Smith Out, Yafai In — Sheffield's Big Night Just Got Reshuffled
Right then — Sheffield's been turned on its head. Dalton Smith, the city's own WBC super lightweight champion, has been forced out of Saturday's headliner against Alberto Puello with a training injury. No first defence, no homecoming title night, no Puello. Make no mistake, that is a sickener for the lad and for everyone who'd bought a ticket to watch a Sheffield world champion go to work.
Let's not beat around the bush: a withdrawn main event could have gutted the whole card. Instead, Matchroom have done the sensible thing and promoted Galal Yafai vs Ricardo Sandoval — a proper WBC and WBA flyweight world title fight — into the main event slot. The Utilita Arena show goes ahead Saturday, June 6, live on DAZN, and if anything the marquee fight is now a better one.

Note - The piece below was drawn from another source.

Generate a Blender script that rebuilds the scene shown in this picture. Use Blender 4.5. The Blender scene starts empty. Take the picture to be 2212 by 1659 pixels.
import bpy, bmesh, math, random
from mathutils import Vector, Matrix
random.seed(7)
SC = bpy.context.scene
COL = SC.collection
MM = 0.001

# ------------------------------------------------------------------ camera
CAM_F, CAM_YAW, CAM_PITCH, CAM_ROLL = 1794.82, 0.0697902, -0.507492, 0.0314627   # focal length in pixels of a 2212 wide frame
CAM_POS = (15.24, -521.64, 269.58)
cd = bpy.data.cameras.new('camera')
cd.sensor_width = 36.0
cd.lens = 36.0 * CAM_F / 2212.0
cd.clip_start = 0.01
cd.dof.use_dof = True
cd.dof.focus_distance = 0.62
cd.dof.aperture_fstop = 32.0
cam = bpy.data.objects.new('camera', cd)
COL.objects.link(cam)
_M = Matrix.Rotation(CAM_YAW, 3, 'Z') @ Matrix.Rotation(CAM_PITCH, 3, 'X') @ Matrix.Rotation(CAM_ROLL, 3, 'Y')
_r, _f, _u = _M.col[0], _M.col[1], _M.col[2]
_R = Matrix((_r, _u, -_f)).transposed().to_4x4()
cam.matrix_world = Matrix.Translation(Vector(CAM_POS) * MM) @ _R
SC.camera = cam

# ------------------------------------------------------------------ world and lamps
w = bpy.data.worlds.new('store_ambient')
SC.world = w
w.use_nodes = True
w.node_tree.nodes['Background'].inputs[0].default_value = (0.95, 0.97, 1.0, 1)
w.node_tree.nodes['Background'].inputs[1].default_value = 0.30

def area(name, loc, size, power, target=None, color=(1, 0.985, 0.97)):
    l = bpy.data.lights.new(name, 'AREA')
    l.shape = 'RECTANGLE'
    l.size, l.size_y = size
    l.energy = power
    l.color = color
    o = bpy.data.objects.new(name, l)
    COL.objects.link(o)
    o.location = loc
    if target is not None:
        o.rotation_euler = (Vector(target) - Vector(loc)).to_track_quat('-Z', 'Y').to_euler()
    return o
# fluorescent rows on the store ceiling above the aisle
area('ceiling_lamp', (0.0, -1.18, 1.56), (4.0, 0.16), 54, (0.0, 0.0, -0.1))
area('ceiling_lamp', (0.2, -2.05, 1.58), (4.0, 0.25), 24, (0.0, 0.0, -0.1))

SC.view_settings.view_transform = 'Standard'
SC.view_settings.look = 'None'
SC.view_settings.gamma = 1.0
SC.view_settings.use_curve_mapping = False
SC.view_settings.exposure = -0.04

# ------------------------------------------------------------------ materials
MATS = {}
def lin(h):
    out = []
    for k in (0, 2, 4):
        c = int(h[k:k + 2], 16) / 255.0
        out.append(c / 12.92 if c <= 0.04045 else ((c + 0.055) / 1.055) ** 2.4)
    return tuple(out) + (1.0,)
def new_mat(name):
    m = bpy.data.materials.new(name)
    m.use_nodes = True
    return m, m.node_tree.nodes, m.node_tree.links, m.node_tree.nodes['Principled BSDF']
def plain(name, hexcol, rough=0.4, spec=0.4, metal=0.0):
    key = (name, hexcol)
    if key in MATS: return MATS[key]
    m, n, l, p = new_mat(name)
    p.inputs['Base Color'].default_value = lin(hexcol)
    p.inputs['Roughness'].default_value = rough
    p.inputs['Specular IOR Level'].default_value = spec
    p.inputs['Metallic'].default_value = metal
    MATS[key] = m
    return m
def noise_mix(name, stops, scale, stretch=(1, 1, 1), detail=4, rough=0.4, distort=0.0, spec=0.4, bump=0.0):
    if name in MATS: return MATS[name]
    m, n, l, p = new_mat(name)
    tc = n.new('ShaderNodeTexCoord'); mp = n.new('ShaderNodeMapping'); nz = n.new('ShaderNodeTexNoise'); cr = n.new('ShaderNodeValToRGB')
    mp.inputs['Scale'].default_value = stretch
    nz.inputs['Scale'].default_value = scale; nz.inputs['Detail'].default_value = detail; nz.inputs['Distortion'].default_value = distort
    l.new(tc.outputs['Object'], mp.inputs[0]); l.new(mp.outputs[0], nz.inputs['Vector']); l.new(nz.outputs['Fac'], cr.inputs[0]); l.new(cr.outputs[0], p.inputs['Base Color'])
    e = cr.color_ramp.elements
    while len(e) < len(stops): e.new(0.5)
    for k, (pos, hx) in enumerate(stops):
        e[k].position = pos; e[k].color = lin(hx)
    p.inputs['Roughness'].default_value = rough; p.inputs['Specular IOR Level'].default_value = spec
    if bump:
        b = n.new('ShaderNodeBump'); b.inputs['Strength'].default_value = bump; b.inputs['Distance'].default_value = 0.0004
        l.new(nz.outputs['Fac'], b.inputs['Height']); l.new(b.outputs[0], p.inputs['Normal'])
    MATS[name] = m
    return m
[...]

What The Dalton Smith Injury Actually Costs Him
Here's the thing about a Dalton Smith injury at this stage of his career — it is rotten timing more than anything fatal. He is 19-0 with 14 knockouts, he holds the WBC strap, and Puello (24-1) was exactly the kind of awkward, rangy southpaw he needed to get past to announce himself as a genuine top-tier 140-pounder. That test is only delayed, not cancelled.
The Dalton Smith injury also reshuffles a busy super lightweight division that is not going to sit and wait politely. Smith needs to heal up, get the Puello fight rebooked before the year is out, and make a statement. A long lay-off is the enemy of a fighter still climbing. If you know, you know — momentum is everything at this level.
Spare A Thought For Puello Too
Alberto Puello flew in for a world title fight and now goes home without one. The Dominican has been a fringe titlist himself and there is real class in that 24-1 record. He'll want the rebooked date locked in sharpish, and he'd be entitled to feel he was robbed of a chance to nick a belt in enemy territory.
My Take
I'm not sitting on the fence here: this is bad luck, not a duck. Smith is too good and too ambitious to be derailed by one withdrawal. Get him back for the autumn against Puello, and I still fancy the Sheffield man to box his ears off over twelve rounds. For Saturday, though, the spotlight belongs to Yafai — and that is no consolation prize whatsoever.